November Musings: Notes from the Road to Self Improvement

November Musings: Notes from the Road to Self Improvement

A few weeks ago, a fellow blogger shared this insight on blogging: “One funny thing about having a blog is you write how you feel at a particular time and it’s etched there forever – it’s interesting to look back and see how I felt at different times.” These words were written as a preface to a post on whether or not she’s done having children, but the idea speaks to multiple scenarios.

November Musings

It’s been a few weeks since I read those words, and I’ve been mulling over them ever since. I can certainly relate to the sentiment: I sometimes look back at previous posts and wonder at my state of mind when writing them.** None of us are immune to the evolution of personal feelings and opinions, and ordinarily these previously held beliefs are obscured by the passage of time. However, as someone who has chosen to share large portions of my life and my thought process on the internet, I have both the luxury and the curse of being able to look back at the ways in which my ideas have shifted. The perfectionist in me wants to go back and scrub some of my older posts clean, but my practical side has won out, allowing those writings to serve as a sort of time capsule, providing a window into my life and my brain at the time they were written.
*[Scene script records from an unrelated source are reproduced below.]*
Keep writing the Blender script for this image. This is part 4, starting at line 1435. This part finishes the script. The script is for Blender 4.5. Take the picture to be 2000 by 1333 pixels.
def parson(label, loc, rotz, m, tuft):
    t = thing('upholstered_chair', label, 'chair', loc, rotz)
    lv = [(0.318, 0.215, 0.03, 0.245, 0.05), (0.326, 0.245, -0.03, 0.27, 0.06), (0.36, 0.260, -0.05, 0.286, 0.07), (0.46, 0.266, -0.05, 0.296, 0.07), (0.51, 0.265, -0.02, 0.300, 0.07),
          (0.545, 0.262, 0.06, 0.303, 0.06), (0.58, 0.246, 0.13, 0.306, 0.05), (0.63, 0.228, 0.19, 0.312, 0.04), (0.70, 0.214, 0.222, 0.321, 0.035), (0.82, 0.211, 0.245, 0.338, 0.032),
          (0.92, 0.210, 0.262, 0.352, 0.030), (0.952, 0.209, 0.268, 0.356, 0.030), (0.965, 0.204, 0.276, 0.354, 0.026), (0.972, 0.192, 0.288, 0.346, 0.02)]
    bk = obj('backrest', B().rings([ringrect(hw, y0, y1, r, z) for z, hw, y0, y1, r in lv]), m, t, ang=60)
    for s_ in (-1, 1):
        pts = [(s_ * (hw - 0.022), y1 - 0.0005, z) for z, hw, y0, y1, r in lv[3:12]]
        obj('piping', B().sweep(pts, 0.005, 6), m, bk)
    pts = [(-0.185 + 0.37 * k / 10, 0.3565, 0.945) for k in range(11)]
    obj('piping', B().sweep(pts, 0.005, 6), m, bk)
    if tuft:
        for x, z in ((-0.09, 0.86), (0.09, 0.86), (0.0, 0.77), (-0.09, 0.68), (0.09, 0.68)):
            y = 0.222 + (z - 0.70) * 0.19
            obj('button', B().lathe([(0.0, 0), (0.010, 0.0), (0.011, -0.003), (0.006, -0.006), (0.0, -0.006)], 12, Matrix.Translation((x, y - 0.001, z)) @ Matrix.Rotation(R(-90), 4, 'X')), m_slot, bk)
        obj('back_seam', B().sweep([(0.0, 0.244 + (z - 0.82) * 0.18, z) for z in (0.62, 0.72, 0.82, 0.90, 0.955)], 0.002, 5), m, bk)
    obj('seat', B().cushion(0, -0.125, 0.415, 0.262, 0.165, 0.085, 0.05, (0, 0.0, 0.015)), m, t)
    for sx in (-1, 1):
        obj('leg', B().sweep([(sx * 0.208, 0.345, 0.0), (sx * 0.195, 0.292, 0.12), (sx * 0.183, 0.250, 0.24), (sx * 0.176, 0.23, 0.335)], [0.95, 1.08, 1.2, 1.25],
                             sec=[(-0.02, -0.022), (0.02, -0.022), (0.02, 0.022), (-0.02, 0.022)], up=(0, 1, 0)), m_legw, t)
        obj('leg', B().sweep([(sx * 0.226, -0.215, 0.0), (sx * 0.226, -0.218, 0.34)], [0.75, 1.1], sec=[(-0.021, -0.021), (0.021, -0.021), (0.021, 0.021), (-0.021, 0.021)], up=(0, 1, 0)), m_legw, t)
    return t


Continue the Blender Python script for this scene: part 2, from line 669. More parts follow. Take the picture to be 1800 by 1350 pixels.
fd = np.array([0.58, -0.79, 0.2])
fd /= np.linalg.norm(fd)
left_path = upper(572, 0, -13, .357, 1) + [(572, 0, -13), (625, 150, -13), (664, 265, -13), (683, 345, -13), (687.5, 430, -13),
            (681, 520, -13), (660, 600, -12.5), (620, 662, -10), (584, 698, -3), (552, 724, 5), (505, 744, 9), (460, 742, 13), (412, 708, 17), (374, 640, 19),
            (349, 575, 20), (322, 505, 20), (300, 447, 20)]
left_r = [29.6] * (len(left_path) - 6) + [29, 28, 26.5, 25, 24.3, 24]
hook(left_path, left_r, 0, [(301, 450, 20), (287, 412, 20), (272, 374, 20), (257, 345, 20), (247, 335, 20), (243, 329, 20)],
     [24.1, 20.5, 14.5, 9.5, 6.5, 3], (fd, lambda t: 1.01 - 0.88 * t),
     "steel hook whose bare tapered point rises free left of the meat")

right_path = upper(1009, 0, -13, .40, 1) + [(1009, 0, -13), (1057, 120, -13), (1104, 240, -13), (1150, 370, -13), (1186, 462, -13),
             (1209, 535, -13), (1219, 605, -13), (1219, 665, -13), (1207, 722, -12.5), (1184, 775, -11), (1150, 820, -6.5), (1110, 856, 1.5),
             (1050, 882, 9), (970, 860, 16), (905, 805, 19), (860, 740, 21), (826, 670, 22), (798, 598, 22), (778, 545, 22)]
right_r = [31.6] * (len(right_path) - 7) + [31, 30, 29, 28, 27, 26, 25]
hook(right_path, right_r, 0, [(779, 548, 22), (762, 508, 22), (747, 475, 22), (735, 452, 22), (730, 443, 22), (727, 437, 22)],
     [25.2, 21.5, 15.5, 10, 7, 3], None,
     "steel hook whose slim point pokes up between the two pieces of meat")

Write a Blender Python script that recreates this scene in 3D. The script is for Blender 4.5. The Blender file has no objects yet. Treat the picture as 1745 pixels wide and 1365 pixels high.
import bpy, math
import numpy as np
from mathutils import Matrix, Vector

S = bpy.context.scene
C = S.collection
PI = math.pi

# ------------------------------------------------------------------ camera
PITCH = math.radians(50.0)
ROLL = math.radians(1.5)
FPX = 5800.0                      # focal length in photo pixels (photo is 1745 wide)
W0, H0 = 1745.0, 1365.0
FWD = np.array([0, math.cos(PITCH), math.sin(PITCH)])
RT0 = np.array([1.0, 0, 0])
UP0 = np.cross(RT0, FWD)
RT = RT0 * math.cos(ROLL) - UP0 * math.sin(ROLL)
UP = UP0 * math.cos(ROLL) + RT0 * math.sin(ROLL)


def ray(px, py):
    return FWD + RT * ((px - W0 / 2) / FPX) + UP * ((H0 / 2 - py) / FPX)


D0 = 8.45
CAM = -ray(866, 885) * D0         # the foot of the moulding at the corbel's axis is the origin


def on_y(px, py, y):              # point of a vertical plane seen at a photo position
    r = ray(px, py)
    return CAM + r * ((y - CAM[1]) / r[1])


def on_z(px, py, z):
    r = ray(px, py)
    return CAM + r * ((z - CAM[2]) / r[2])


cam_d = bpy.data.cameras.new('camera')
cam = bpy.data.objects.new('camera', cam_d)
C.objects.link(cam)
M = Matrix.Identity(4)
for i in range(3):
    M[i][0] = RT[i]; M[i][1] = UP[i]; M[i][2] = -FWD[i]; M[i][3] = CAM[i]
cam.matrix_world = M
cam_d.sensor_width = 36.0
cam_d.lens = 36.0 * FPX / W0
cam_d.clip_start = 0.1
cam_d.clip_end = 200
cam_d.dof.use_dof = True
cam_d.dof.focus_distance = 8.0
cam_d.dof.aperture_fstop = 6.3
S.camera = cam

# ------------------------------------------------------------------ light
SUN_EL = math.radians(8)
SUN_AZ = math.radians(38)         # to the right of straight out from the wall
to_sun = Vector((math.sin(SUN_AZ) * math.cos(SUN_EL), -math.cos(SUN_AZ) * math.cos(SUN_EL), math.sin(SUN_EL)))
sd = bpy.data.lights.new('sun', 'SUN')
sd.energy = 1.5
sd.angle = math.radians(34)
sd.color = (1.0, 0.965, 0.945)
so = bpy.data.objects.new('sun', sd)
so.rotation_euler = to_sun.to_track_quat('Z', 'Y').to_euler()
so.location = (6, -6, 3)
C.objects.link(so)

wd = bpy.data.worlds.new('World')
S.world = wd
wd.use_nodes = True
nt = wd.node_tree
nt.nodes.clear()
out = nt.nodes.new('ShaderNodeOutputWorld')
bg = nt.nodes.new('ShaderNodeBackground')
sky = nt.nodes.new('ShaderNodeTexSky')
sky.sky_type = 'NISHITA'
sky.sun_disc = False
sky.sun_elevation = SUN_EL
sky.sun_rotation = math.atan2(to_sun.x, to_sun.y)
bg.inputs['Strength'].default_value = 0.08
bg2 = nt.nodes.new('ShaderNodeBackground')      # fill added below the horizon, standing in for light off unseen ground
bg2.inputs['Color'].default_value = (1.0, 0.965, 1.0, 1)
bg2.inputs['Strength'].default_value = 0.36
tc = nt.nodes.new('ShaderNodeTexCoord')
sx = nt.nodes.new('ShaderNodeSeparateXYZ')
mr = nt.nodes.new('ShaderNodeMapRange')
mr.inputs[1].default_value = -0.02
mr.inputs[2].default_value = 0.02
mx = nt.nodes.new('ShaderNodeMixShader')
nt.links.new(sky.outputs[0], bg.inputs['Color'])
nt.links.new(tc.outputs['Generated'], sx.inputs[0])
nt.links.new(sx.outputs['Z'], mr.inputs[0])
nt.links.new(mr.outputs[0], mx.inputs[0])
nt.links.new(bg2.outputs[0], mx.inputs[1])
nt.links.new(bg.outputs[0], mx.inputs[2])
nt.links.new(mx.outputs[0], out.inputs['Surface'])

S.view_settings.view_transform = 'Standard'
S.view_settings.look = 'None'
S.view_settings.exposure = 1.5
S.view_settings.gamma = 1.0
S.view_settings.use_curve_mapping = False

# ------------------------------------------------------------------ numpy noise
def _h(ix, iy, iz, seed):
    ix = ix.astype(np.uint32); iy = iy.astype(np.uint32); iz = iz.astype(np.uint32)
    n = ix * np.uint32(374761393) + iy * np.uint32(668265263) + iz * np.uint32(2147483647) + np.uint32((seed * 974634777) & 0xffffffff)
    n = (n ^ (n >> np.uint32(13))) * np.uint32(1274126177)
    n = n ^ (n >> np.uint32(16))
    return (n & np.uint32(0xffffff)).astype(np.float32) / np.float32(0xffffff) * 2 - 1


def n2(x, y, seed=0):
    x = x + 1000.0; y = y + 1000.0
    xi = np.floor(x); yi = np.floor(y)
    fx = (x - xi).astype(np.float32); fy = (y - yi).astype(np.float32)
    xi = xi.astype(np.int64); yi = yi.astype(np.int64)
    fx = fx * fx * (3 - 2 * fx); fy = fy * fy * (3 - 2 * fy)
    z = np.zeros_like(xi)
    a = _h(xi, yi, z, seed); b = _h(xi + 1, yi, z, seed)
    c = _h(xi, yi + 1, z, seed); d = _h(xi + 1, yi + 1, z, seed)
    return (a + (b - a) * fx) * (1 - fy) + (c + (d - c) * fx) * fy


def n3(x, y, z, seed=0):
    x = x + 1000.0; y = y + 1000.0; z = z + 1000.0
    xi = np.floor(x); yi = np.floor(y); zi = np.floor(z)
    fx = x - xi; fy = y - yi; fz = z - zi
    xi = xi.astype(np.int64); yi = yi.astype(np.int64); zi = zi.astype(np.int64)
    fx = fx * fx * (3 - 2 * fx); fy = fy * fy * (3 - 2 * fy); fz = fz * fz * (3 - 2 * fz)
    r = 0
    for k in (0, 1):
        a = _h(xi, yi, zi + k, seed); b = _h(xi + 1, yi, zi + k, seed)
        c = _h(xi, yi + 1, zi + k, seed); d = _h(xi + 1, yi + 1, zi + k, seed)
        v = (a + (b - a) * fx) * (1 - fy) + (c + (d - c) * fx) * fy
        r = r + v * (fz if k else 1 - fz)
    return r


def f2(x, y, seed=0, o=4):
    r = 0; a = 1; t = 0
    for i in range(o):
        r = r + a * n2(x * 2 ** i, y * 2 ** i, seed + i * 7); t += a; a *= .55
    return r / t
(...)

In her book Better Than Before, author Gretchen Rubin asserts that we all fall into one of two categories: Finishers and Openers. I am an unequivocal Finisher. I revel in the sense of accomplishment I experience when completing even the most mundane task. (I am that person who puts items like “brush my teeth” on my daily To-Do list, just so that I can mark it off as done.) However, there is no check box next to the growth of our personal opinions or, for that matter, our lives. The day that we mark our individual journeys as complete is the day that we die. (And as a Christian, I believe that even that is just the beginning.) But this leaves us Finishers—and perfectionists—in a bit of a pickle: how can we find acceptance in our current (flawed) state of being, while also looking hopefully toward the future?

These thoughts were at the forefront of my mind this week when I came across an excellent post from Maria Popova, author of the popular blog Brain Pickings. To commemorate the ninth anniversary of her blog, Popova shared the nine key lessons she’s learned in her years of blogging. Many of her lessons struck a cord, but none more so than the first: “allow yourself the uncomfortable luxury of changing your mind.” I’m not someone who likes to be proven wrong (who among us is, really?) but Popova reminds us that “it’s more important to understand than to be right.” It often takes years of stumbling through faulty assumptions before arriving at an accurate understanding, but a flexible opinion is infinitely preferable to one that is steadfast but flawed. And to extrapolate this concept just a bit: an individual in process is superior to one who is comfortably set in her ways.

Quotable from Anne Lamott

I have found so much solace in finally recognizing that my current state of mind—in fact, my current SELF—is perfectly fine, but that my present reality is simply a launching point for who I will one day become. I can have grace for my blog writings of the past, and for myself in the present, while remaining optimistic about what lies ahead. Which leads me to my current attitude (which of course is subject to change…):  I will continue to read self-help books and make efforts for improvement, NOT because I believe I am inherently flawed, but because I know that there will always be room for growth. And along this journey towards personal betterment, I will remain fully cognizant of the fact that I will never fully arrive. Today, at least, it’s a reality with which I am totally okay.


**More often than not, I look back at my previous writings and realize that I’ve inadvertently written the EXACT same thing on multiple occasions. For those of you who are loyal readers, I apologize for this repetition!